Excess levy capacity is a potential municipal reserve that arises out of the operation of Proposition 2½. It is the difference between the maximum tax revenue a municipality is permitted to raise under Proposition 2½ and the tax revenue actually raised by the town.

“That’s when it finally started to unfold,” said Allen, “that we were short $400,000. And by then, we had been working on the budget for months and we had approved all the budgets for all three schools. So, we had taken care of all that moving forward, and then this realization happened.”

Allen said no changes were proposed in the school budgets, which will go before voters at the Annual Town Meeting. Instead, it was decided to address the deficit at a Special Town Meeting.

“Once you’re dealing with deficits within the current fiscal year — which, of course, that’s what the deficit is, it’s the year you’re in — you have to cover that deficit with available funds,” she explained. “You cannot go to the taxpayers for more taxes. You have to use what you have. You can’t go backward with taxation.

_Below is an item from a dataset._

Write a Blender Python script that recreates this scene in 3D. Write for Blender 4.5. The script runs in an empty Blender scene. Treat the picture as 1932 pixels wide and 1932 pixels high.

“We looked at all our available pots of money, if you will,” Allen continued, “and put together the funds together from available funds, which we’ll be proposing on Monday night to cover the $400,000 deficit.”

To erase the red ink, the Selectboard and Finance Committee are recommending the use of $87,569 in free cash, $78,923 from the Board of Assessors Excess Overlay account, a total of $2,200 from the revolving accounts of the Board of Health and Planning Board, and $268,841 from the town’s stabilization fund.

The Special Town Meeting also includes articles seeking nearly $38,000 to eliminate and FY22 deficit in the Highway Department’s snow and ice account, and just over $17,000 in the same department’s wages account.